Deux décennies avant Max Havelaar: le café fair trade de la Déclaration de Berne de 1973. | Schweizerisches Sozialarchiv, Zürich

Les produits issus du commerce équitable représentent aujourd’hui une composante essentielle du commerce de détail. Mais la notion de fair trade a fondamentalement changé depuis les années 1960, selon l’historienne Andrea Franc.

La chercheuse de l’Université de Bâle s’est penchée sur les textes d’ONG rédigés entre 1964 et 1984, dont certains exemples célèbres comme la Déclaration de Berne ou son pendant britannique, la Haslemere Declaration. «Dans les années 1960, les activistes du commerce équitable ont encouragé l’industrialisation des pays en développement et l’ouverture des marchés pour les produits de ces régions», résume Andrea Franc.

Après le premier choc pétrolier de 1974 et la crise alimentaire mondiale qui a suivi, cette approche se modifie.
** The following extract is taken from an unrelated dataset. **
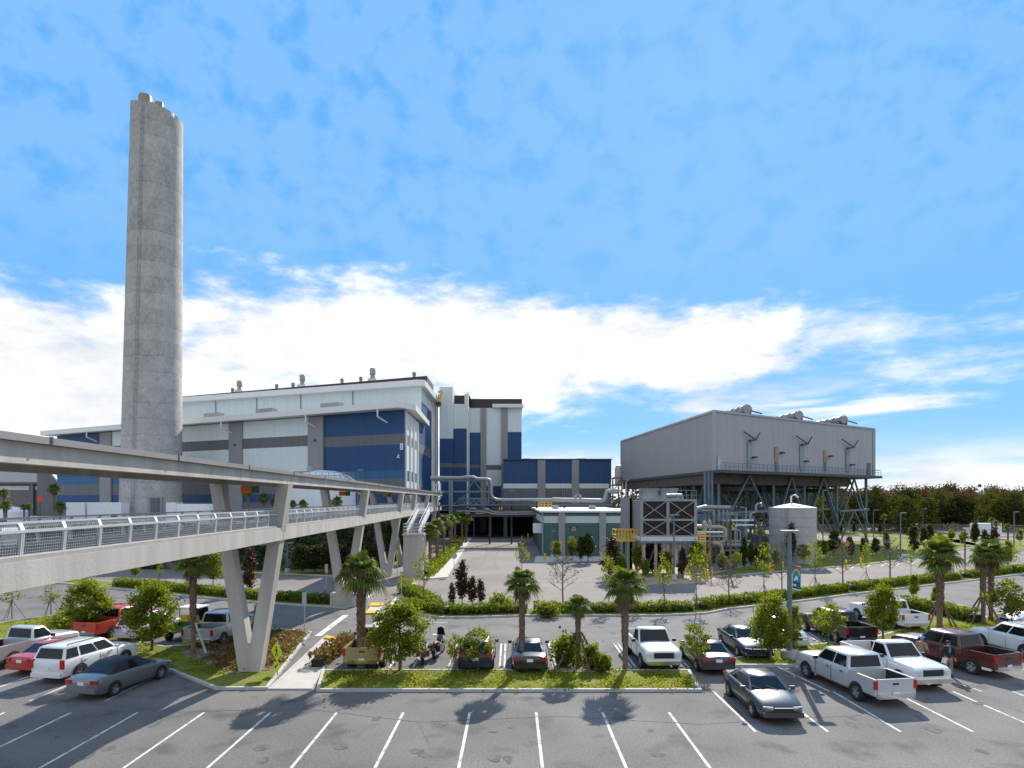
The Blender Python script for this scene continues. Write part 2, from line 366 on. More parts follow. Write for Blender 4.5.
def chimney_mat():
    m = bpy.data.materials.new('slipformed_concrete'); m.use_nodes = True; t = m.node_tree; p = t.nodes['Principled BSDF']
    p.inputs['Roughness'].default_value = 0.92; p.inputs['Specular IOR Level'].default_value = 0.2
    tcn = t.nodes.new('ShaderNodeTexCoord'); sx = t.nodes.new('ShaderNodeSeparateXYZ'); t.links.new(tcn.outputs['Object'], sx.inputs[0])
    def mt(op, a, b=None):
        n = t.nodes.new('ShaderNodeMath'); n.operation = op
        for i, v in enumerate((a, b)):
            if v is None: continue
            if isinstance(v, (int, float)): n.inputs[i].default_value = v
            else: t.links.new(v, n.inputs[i])
        return n.outputs[0]
    def no(sc, st, d=6):
        mp = t.nodes.new('ShaderNodeMapping'); mp.inputs['Scale'].default_value = st; t.links.new(tcn.outputs['Object'], mp.inputs[0])
        n = t.nodes.new('ShaderNodeTexNoise'); n.inputs['Scale'].default_value = sc; n.inputs['Detail'].default_value = d; n.inputs['Roughness'].default_value = 0.65
        t.links.new(mp.outputs[0], n.inputs['Vector']); return n.outputs[0]
    wob = mt('MULTIPLY', mt('SUBTRACT', no(0.25, (1, 1, 1), 3), 0.5), 1.6)
    zl = mt('DIVIDE', mt('ADD', sx.outputs[2], wob), 3.05)
    lift = mt('FLOOR', zl); fr = mt('FRACT', zl)
    ang = mt('FLOOR', mt('MULTIPLY', mt('ARCTAN2', sx.outputs[1], sx.outputs[0]), 3.2))
    wn = t.nodes.new('ShaderNodeTexWhiteNoise'); wn.noise_dimensions = '2D'; cb = t.nodes.new('ShaderNodeCombineXYZ')
    t.links.new(lift, cb.inputs[0]); t.links.new(ang, cb.inputs[1]); t.links.new(cb.outputs[0], wn.inputs[0])
    wl = t.nodes.new('ShaderNodeTexWhiteNoise'); wl.noise_dimensions = '1D'; t.links.new(lift, wl.inputs['W'])
    joint = mt('MULTIPLY', mt('LESS_THAN', fr, 0.045), 0.20)
    v = mt('ADD', 0.70, mt('MULTIPLY', wl.outputs[0], 0.16)); v = mt('ADD', v, mt('MULTIPLY', wn.outputs[0], 0.07))
    v = mt('ADD', v, mt('MULTIPLY', mt('SUBTRACT', no(0.55, (1, 1, 0.7), 8), 0.32), 0.75)); v = mt('ADD', v, mt('MULTIPLY', mt('SUBTRACT', no(3.0, (1, 1, 0.5), 8), 0.5), 0.9)); v = mt('SUBTRACT', v, joint)
    mx = t.nodes.new('ShaderNodeMix'); mx.data_type = 'RGBA'; mx.blend_type = 'MULTIPLY'; mx.inputs[0].default_value = 1
    mx.inputs[6].default_value = (0.44, 0.415, 0.385, 1); t.links.new(v, mx.inputs[7]); t.links.new(mx.outputs[2], p.inputs['Base Color'])
    return m
M['chimney'] = chimney_mat()

# ------------------------------------------------------------------ ground, roads, lots
def sheet(name, poly, z, m): return structure(MB().prism(poly, 0, z, top_only=True), name, m)
def kerbed(name, poly, m, h=0.13, kw=0.16):
    """raised bed: a kerb ring round the top surface"""
    n = len(poly); a = sum(poly[i][0] * poly[(i + 1) % n][1] - poly[(i + 1) % n][0] * poly[i][1] for i in range(n))
    if a < 0: poly = poly[::-1]
    inn = []
    for i in range(n):
        p0, p1, p2 = Vector(poly[i - 1]), Vector(poly[i]), Vector(poly[(i + 1) % n])
        d1 = (p1 - p0).normalized(); d2 = (p2 - p1).normalized(); n1 = Vector((-d1.y, d1.x)); n2 = Vector((-d2.y, d2.x))
        b = (n1 + n2); b = b.normalized() / max(0.4, b.normalized().dot(n1)); q = p1 + b * kw; inn.append((q.x, q.y))
    k = MB()
    for i in range(n):
        j = (i + 1) % n
        k.face((*poly[i], -0.02), (*poly[j], -0.02), (*poly[j], h), (*poly[i], h))
        k.face((*poly[i], h), (*poly[j], h), (*inn[j], h), (*inn[i], h))
        k.face((*inn[i], h), (*inn[j], h), (*inn[j], h - 0.06), (*inn[i], h - 0.06))
    structure(k, 'kerb', M['kerb'])
    return sheet(name, inn, h - 0.03, m)
def stripe(mb, p, q, w, z=0.006):
    d = (Vector(q) - Vector(p)).normalized(); n = Vector((-d.y, d.x)) * w / 2; p, q = Vector(p), Vector(q)
    mb.face((*(p - n), z), (*(q - n), z), (*(q + n), z), (*(p + n), z))

gm = MB(); gm.face((-3000, -300, -0.05), (3000, -300, -0.05), (3000, 4500, -0.05), (-3000, 4500, -0.05)); structure(gm, 'ground', M['field'])

nearL = [G(-60, 573), G(53, 583), G(137, 591.5), G(195, 597.5), G(250, 602.5), G(300, 606), G(345, 608.5), G(358, 605)]
nearR = [G(395, 612), G(440, 618.5), G(480, 618), G(528, 616.5), G(584, 616.5), G(662, 616.3), G(705, 614.3), G(730, 609.5), G(787, 603.6), G(860, 594), G(898, 589.5), G(972, 581), G(1024, 574.5), G(1100, 566)]
def offs(line, d):
    out = []
    for i, p in enumerate(line):
        a = Vector(line[max(i - 1, 0)]); b = Vector(line[min(i + 1, len(line) - 1)]); t = (b - a).normalized(); n = Vector((-t.y, t.x)); out.append((p[0] + n.x * d, p[1] + n.y * d))
    return out
farL, farR = offs(nearL, 3.0), offs(nearR, 3.0)
lot = [(-120, 3), (120, 3)] + [(nearR[-1][0] + 30, nearR[-1][1] + 18)] + nearR[::-1] + [G(376, 612)] + nearL[::-1] + [(-120, nearL[0][1] + 12)]
sheet('parking_lot', lot, 0.0, M['asph'])
roadpoly = [(-140, farL[0][1] + 14)] + nearL + [G(376, 612)] + nearR + [(130, 96), (150, 140), (40, 170), (-14, 190), (-140, 190)]
sheet('service_road', roadpoly, -0.004, M['road'])
kerbed('grass_verge', nearL + farL[::-1], M['grass'])
kerbed('grass_verge', nearR + farR[::-1], M['grass'])
# concrete ramp between the two hedges
kerbed('footpath', [G(366, 614), G(378, 614), G(384, 604), G(372, 604)], M['walk'], h=0.06)
# grass beyond the service road on the right, with the far road crossing it
kerbed('lawn', [G(700, 578), G(744, 575), G(800, 570), G(860, 566), G(905, 560), G(950, 552), G(985, 546), G(960, 540), G(900, 538), G(860, 541), G(820, 545), G(770, 560)], M['grass'])
kerbed('lawn', [G(1010, 552), G(1060, 548), G(1030, 541), G(990, 541), G(940, 534), G(880, 531), G(820, 531), G(820, 535), G(880, 537), G(940, 541)], M['grass'])
sheet('far_road', [G(760, 527), G(900, 527.5), G(960, 529), G(1060, 534), G(1060, 537), G(985, 536), G(900, 531.5), G(760, 529)], 0.004, M['road'])
sheet('gravel_yard', [G(612, 586), G(702, 583), G(770, 562), G(820, 545), G(820, 536), G(640, 536), G(632, 560)], 0.004, M['sand'])
sheet('plant_apron', [G(698, 574), G(770, 563), G(822, 546), G(822, 534), G(700, 538)], 0.010, M['patch'])
# central drive: darker patches and cracks
sheet('asphalt_patch', [G(449, 563), G(484, 556), G(486, 545), G(470, 542), G(462, 545)], 0.002, M['patch'])
kerbed('pavement', [G(422, 580), G(447, 578), G(472, 538), G(463, 538), G(436, 566)], M['walk'], h=0.12)
kerbed('planting_bed', [G(421, 579), G(434, 566), G(462.3, 538), G(455, 536), G(437, 540), G(424, 556), G(404, 577)], M['mulch'])
kerbed('footpath', [G(534, 563), G(640, 561), G(633, 553), G(536, 556.5)], M['walk'], h=0.1)
# front footpath, crosswalk lines, tactile pads
kerbed('footpath', [G(268, 690), G(324, 637.5), G(341, 642.5), G(312, 690)], M['walk'], h=0.07)
pm = MB()
stripe(pm, G(318, 636), G(346, 615), 0.45); stripe(pm, G(352, 641), G(384, 618), 0.45)
stripe(pm, G(390, 605), G(414.5, 582.7), 0.4); stripe(pm, G(364, 600), G(372, 594), 0.4)
tp = MB()
for a, b, c, d in (((324, 639.3), (342, 643.8), (344, 641), (326, 637)), ((365, 614.6), (376.5, 614.6), (378, 611.8), (367, 611.8)), ((369, 607), (382, 607), (384, 604.2), (371, 604.2)), ((398, 581), (414, 581), (416, 579.2), (400, 579.2))):
    tp.prism([G(*a), G(*b), G(*c), G(*d)], 0.0, 0.135)
structure(tp, 'tactile_paving', M['yellow'])
# islands in the parking lot
kerbed('grass_island', [G(-40, 628), G(0, 624), G(66, 614.5), G(84, 622), G(95, 631), G(125, 640), G(165, 648), G(197, 646), G(227, 645), G(241, 636.5), G(268, 629), G(312, 633), G(268, 690), G(215, 690), G(180, 676), G(160, 668), G(118, 654), G(62, 641.5), G(-40, 650)], M['grass'])
kerbed('grass_island', [G(721, 667), G(731, 660.5), G(766, 652.5), G(809, 646.5), G(868, 640), G(893, 633), G(922, 626), G(903, 606.5), G(950, 611), G(985, 618), G(1024, 609), G(1080, 613), G(1050, 634), G(985, 632), G(930, 641), G(880, 650), G(830, 660), G(795, 667)], M['grass'])
kerbed('planter_bed', [G(547, 644), G(560, 641), G(584, 641), G(600, 674), G(557, 674)], M['mulch'])
kerbed('grass_strip', [G(322, 671.5), G(690, 671.5), G(702, 692), G(316, 692)], M['grass'])
sheet('mulch_bed', [G(178, 655), G(240, 638), G(268, 630.5), G(308, 634), G(270, 672), G(232, 676)], 0.118, M['mulch'])
# stall lines
for x in (-7.9 + 1.45, -5.2, -3.35, -0.4, -0.65, 2.2, 2.5, 6.5, 6.25, 9.3, 12.1, 15.0, 18.3):
    stripe(pm, (x, 33.6), (x, 39.2), 0.11)
for x in (-30.2, -27.0, -24.1, -21.1, -17.8): stripe(pm, (x, 28), (x, 33.5), 0.11)
for x in (-29.6, -26.6, -23.4, -21.4, -18.0): stripe(pm, (x, 40.3), (x, 46), 0.11)
for x in (19.0, 19.25, 22.6, 24.6): stripe(pm, (x, 39.8), (x + 1.0, 45.4), 0.11)
for x in (14.2, 17.5, 21.2, 26.6, 26.85, 30.6): stripe(pm, (x + .4, 29.4), (x - .4, 35.2), 0.11)
for k in range(6): stripe(pm, G(940 + 18 * k, 604 + 0.5 * k), G(962 + 18 * k, 608 + 0.5 * k), 0.12)
for k in range(8): stripe(pm, G(806 + 15 * k, 571 - 0.9 * k), G(811 + 15 * k, 567.6 - 0.9 * k), 0.14)
stripe(pm, G(425, 622), G(448, 622.8), 0.12)
for k in range(-9, 12): stripe(pm, (k * 2.75 + 1.0, 21 if k < 3 else 24.3), (k * 2.75 + 1.0, 26.5 if k < 3 else 29.4), 0.11)
structure(pm, 'road_markings', M['paint'])
ck = MB()
rnd = random.Random(3)
def crack(pts):
    for a, b in zip(pts[:-1], pts[1:]): stripe(ck, G(*a), G(*b), 0.10, 0.008)
crack([(486, 545), (487, 552), (485, 560), (481, 566), (474, 570), (462, 573)]); crack([(500, 542), (497, 555), (494, 562), (498, 570)])
crack([(560, 627), (572, 626), (583, 627.5), (600, 626)]); crack([(520, 584), (545, 582), (570, 583), (600, 582)]); crack([(605, 645), (625, 644), (640, 646)])
crack([(60, 700), (180, 712), (300, 708), (420, 722), (560, 716), (700, 724), (860, 715)]); crack([(420, 722), (430, 745), (426, 767)]); crack([(150, 610), (190, 606), (240, 611), (320, 615)])
structure(ck, 'sealed_cracks', M['asph'])
os_ = MB()
for k in range(70):
    if k < 30: cx_, cy_ = rnd.choice((-9, -8, -7, -6, -5, -4, -3, -2, -1, 0, 1, 2, 3, 4, 5, 6, 7, 8)) * 2.75 + 2.4 + rnd.uniform(-.5, .5), rnd.uniform(21.5, 26)
    elif k < 55: cx_, cy_ = rnd.uniform(-8, 18), rnd.uniform(34, 47)
    else: cx_, cy_ = rnd.uniform(14, 32), rnd.uniform(27, 36)
    a_, b_ = rnd.uniform(.08, .28), rnd.uniform(.1, .4); os_.face(*[(cx_ + a_ * math.cos(t_) * rnd.uniform(.7, 1.2), cy_ + b_ * math.sin(t_) * rnd.uniform(.7, 1.2), .0085 + k * .00002) for t_ in np.linspace(0, 2 * math.pi, 14)[:-1]])
structure(os_, 'oil_stains', two_tone('oil_stain', (0.10, 0.094, 0.09), (0.145, 0.137, 0.13), 3.0, fine=.2))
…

Le but n’est plus que les pays en développement accèdent avec le moins d’obstacles possibles au commerce international. A la place, les militants pour le commerce équitable se focalisent sur la production locale et la protection des petits paysans dans ces pays.

Cette évolution a de lourdes conséquences pour certains. «Au Ghana, des usines de transformation de cacao ne peuvent pas exporter leurs produits en Europe en raison de barrières commerciales», explique Andrea Franc. L’accent n’étant plus mis sur l’ouverture des marchés mais sur un panier restreint de produits tropicaux proposés généralement en Europe sous un label fair trade, il est possible d’ignorer la concurrence en provenance d’autres pays en développement.

Pour la chercheuse, cette conclusion montre qu’il n’existe pas de recette miracle pour une organisation optimale de l’économie mondiale. «Un premier pas vers un commerce équitable global consisterait probablement à faire preuve d’une certaine humilité face à sa complexité.»